### [TASK]
Every line from the first one to the line containing "sc.camera = cam" should be echoed exactly; leave out the rest.

### [DATA SECTION]
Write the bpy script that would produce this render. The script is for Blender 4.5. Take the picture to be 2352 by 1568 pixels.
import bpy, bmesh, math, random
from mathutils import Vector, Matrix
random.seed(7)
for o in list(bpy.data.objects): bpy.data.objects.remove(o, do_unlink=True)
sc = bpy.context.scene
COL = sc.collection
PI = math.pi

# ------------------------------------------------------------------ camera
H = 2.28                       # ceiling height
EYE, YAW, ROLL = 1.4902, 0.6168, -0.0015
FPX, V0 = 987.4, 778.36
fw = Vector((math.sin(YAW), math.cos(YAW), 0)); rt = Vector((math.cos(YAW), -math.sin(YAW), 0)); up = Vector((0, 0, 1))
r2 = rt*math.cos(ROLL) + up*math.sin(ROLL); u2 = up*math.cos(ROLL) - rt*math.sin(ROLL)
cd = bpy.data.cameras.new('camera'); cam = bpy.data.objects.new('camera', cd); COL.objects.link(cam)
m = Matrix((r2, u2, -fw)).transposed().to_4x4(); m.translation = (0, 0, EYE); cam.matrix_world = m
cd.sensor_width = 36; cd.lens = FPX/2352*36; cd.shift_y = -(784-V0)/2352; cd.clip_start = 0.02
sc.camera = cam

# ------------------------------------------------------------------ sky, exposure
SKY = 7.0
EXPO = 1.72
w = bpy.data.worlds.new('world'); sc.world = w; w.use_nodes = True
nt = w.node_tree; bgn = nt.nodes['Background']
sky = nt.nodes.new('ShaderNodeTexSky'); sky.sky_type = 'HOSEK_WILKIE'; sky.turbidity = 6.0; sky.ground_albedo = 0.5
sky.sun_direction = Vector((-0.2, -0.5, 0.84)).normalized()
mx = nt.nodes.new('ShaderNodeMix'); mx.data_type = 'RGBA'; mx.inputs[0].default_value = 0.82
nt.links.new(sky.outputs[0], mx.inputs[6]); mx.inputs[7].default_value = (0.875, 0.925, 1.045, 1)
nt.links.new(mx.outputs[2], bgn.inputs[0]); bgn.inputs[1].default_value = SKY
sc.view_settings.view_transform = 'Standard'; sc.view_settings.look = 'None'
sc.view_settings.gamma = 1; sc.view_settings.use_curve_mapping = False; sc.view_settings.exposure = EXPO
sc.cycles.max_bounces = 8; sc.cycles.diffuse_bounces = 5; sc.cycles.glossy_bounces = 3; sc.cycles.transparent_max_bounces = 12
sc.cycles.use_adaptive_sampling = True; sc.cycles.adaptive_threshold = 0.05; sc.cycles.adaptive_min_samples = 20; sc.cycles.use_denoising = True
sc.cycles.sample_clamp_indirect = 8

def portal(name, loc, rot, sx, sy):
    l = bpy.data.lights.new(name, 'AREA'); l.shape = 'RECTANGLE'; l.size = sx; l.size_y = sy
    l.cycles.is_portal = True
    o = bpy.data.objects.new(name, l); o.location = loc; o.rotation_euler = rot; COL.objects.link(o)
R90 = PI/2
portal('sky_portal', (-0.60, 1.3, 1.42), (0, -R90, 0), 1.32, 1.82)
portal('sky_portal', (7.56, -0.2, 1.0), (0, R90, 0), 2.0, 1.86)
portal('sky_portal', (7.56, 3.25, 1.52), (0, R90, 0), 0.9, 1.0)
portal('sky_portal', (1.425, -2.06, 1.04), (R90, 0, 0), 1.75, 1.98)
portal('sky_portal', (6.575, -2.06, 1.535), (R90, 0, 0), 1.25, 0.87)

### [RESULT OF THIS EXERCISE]
Write the bpy script that would produce this render. The script is for Blender 4.5. Take the picture to be 2352 by 1568 pixels.
import bpy, bmesh, math, random
from mathutils import Vector, Matrix
random.seed(7)
for o in list(bpy.data.objects): bpy.data.objects.remove(o, do_unlink=True)
sc = bpy.context.scene
COL = sc.collection
PI = math.pi

# ------------------------------------------------------------------ camera
H = 2.28                       # ceiling height
EYE, YAW, ROLL = 1.4902, 0.6168, -0.0015
FPX, V0 = 987.4, 778.36
fw = Vector((math.sin(YAW), math.cos(YAW), 0)); rt = Vector((math.cos(YAW), -math.sin(YAW), 0)); up = Vector((0, 0, 1))
r2 = rt*math.cos(ROLL) + up*math.sin(ROLL); u2 = up*math.cos(ROLL) - rt*math.sin(ROLL)
cd = bpy.data.cameras.new('camera'); cam = bpy.data.objects.new('camera', cd); COL.objects.link(cam)
m = Matrix((r2, u2, -fw)).transposed().to_4x4(); m.translation = (0, 0, EYE); cam.matrix_world = m
cd.sensor_width = 36; cd.lens = FPX/2352*36; cd.shift_y = -(784-V0)/2352; cd.clip_start = 0.02
sc.camera = cam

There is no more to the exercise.